Almost all commercial banks are proposing to hike chartered capital. NamA Bank aims to raise chartered capital from 3 trillion dong to 3.7 trillion dong; Orient Commercial Bank from 3.234 trillion dong to 4 trillion dong; VietABank and ABBank to 5 trillion dong both. Despite the recent hike to 5 trillion dong, DongABank is of intention to have it increased to 6 trillion dong in the second quarter.
Like small banks, giants have been hunting ways to scale up chartered capital. Chair of the management board of Sacombank Dang Van Thanh said its chartered capital was projected to surge 17 percent from 10.047 trillion dong to 11.7 trillion dong for this year. Likewise, ACB has recently given the green light to raise capital from 9.377 trillion dong to 12.377 trillion dong, which would be financed by undistributed profits, charter capital supplementary reserve fund and public share offering.
Assumingly, the motive lies in the ambition to build up internal capacity and expand lending. However, it could probably be soaring bad debts and the risks of being acquired and merged that provoke such hikes.
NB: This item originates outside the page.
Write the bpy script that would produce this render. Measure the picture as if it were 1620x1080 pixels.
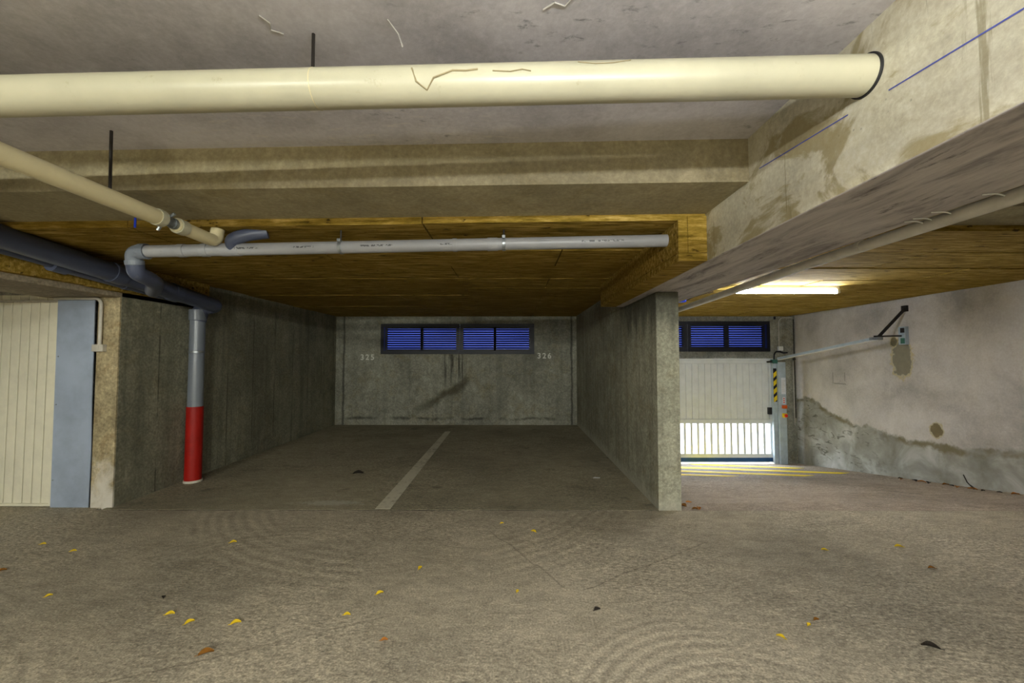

Given the robust trend of mergers and acquisition (M&A), commercial banks particularly listed ones would be well aware of exposure to acquisition which could somehow be avoided by scaling up capital, said a securities expert. “Apart from small banks that are threatened to be acquired, larger ones may feel the necessity of building up financial capacity for better advantages in negotiation”, he added.
Normally, credit institutions scale up charter capital by issuing additional shares or paying dividends in shares. However, this year’s economic difficulties accompanied by gloomy stock market would make it difficult to encourage further purchase from existing shareholders and guarantee successful public share offerings.
With relevant experiences in American banks, Nguyen Tri Hieu predicted potentially low profitability of additional mobilised capital for the time being. “Excessive capital would mean enormous pressure from shareholders and investors both. In the meantime, the number of sound and creditworthy borrowers is limited”, he added.
The phenomenon was also observed a few years ago when loosening lending on profit pressures resulted in overheating credit growth and mounting bad debts, said an expert. “In addition to capital build-up, it is important to develop strategies for effective deployment in order to hamper excessive lending or risky businesses”, he warned.